When you have some extra money and you want to invest wisely so that it grows, you will surely look into several options. There are many options for investing your money. Buying bonds is one of the ways to make sure that the money is relatively safe.

Before buying bonds you should understand the concept. A bond is a, ‘I Owe You’ note from the issuer. You give your money to the issuer as loan. In return, the issuer promises you to return the money with interest. Generally there are two types of bonds. One is the short term and the other is the long term bond. Short term bonds could be less than a year and the long term bonds could be for more than 10 years.

Buying bond depends upon the investor’s need for money, his capability of taking a risk and his future needs. If the buyer is young, he can take some risk while investing but if he is nearing retirement, then he will need to safe guard his money. Bonds provide a regular income in the form of interest. Therefore, it is a very attractive option for retired people.
Before buying bonds, the buyer should know that there are different types of bonds available in the market.
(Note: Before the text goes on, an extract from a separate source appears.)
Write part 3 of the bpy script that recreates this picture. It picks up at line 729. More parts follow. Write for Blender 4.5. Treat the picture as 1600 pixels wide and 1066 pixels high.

There are municipal bonds, corporate bonds, saving bonds and government bonds. Some of the bonds are tax-free, that means the income you get out of the bond is not taxed. You do not have to pay the federal or the local state tax on the gains. Some of the bonds such as corporate bonds promise high rate of interest but the issuer going bankrupt is a possibility which can not be ignored. The government bonds and the municipal bonds are relatively risk free as the chances of the government going bankrupt are very less.

Another thing to look into before buying a bond is if the bond has recall option. In simple words if the issuer does not need money any longer he can redeem the bond before its maturity. This may result in lesser interest earning. In short, buying bond depends on various factors. The long term bonds are very beneficial to people who are in the high income tax group because in the long run they can earn more tax free.

Buying bonds is a good strategy to balance your investment portfolio. The risk you might take in stock market can be counter balanced by bonds. It is relatively safe and a conservative approach to saving.